Дорожная тема размыта, отнято ее человеческое измерение. Дорога лишь проекция бюджетных денег, истраченных на дороги. А растраченные жизни людей России? Дорога – один из базовых элементов цивилизации: есть она или нет. Софизм о «добавочном рубле» на дороги обходит главную тему: привыкание страны к нецивилизованной жизни как к норме.

Зато в теме ЖКХ Путин увлеченно входит в роль начальника районной управы. Его рассказ об истоках проблем ЖКХ весь заимствован из перестроечной мифологии. Он не чувствует и этой проблемы как человеческой – разрухи мест обитания граждан, возникшей до него и оставляемой им на будущее.

Коронное путинское здравомыслие теперь сценический трюк. Оно отказывает ему при всяком столкновении с трудными проблемами – когда гражданам можно будет летать в Турцию и Египет? «Когда безопасно будет». Это что, шутка? Некоторые из гэгов сработаны заранее, чтобы внести перебивку-живинку. «Ругаетесь матом?» – «Ругаюсь иногда… Есть такой грех в России, отмолим». Ох, не работает – не пристает к этому немолодому, скучающему человеку. Ему и выругаться лень – все бесполезно в этой скучной России.

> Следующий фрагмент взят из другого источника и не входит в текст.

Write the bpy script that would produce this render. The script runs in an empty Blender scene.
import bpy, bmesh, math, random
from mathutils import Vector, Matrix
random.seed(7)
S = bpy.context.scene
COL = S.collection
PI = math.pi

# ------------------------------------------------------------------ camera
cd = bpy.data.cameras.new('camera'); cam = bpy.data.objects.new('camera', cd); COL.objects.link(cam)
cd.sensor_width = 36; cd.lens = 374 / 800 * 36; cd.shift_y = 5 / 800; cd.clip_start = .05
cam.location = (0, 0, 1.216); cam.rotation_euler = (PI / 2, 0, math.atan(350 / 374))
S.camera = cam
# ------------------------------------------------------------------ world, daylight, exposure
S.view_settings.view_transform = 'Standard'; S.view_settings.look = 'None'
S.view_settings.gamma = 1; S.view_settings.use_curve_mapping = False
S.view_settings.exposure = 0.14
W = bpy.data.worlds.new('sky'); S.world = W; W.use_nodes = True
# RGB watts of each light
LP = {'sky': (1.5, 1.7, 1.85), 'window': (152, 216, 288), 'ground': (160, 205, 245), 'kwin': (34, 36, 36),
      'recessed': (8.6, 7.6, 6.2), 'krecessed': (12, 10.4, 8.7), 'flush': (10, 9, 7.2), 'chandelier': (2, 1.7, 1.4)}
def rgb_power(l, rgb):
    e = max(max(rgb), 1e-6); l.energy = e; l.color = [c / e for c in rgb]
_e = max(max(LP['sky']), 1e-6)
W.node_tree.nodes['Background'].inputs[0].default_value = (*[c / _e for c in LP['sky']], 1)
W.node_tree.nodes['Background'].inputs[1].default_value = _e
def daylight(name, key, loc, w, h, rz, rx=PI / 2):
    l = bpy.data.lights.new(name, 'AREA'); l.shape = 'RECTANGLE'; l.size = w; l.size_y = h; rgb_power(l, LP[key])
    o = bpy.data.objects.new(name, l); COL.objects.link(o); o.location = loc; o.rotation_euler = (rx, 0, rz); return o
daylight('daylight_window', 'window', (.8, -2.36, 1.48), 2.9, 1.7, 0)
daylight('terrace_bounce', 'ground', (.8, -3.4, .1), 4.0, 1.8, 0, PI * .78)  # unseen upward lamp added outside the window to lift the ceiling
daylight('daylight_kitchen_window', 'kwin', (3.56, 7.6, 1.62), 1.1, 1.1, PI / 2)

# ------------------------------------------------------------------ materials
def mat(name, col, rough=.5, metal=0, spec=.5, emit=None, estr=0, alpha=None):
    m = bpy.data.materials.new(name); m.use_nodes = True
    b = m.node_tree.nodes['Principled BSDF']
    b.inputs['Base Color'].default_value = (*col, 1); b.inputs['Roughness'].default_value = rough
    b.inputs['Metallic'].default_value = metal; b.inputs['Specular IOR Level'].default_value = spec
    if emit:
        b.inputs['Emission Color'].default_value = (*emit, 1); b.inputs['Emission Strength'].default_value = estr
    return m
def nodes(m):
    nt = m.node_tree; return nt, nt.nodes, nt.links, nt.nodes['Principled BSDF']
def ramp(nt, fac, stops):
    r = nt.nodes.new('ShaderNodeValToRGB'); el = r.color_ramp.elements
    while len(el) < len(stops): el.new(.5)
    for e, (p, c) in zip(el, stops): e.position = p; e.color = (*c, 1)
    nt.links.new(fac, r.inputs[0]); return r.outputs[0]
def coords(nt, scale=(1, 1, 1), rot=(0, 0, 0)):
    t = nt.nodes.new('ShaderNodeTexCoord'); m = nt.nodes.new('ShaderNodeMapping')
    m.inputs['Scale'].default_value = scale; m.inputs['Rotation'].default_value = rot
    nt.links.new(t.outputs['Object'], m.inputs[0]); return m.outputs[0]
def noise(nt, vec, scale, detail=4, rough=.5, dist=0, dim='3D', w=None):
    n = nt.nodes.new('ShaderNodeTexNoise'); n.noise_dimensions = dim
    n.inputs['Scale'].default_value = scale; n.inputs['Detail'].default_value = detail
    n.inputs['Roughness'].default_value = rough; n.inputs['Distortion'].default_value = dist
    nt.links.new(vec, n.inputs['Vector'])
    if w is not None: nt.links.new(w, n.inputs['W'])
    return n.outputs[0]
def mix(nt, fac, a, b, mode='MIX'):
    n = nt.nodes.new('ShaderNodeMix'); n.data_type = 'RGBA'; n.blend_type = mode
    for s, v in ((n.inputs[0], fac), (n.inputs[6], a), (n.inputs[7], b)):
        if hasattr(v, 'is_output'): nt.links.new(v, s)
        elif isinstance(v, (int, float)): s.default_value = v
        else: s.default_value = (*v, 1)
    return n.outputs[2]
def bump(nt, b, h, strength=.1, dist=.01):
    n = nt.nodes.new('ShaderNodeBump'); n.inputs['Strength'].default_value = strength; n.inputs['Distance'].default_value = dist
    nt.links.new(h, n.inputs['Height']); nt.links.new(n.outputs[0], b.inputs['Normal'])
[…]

§ 3. Иронические факты Система РФ производит фикции и теряется среди них

Советская система была страшно скучна для советских людей. Она производила для них мало хороших шоу, подвергая те нелепо строгой цензуре. Российская Система извергает массу ослепительных фикций – от сценарных и постановочных до ненамеренных, но прикольных.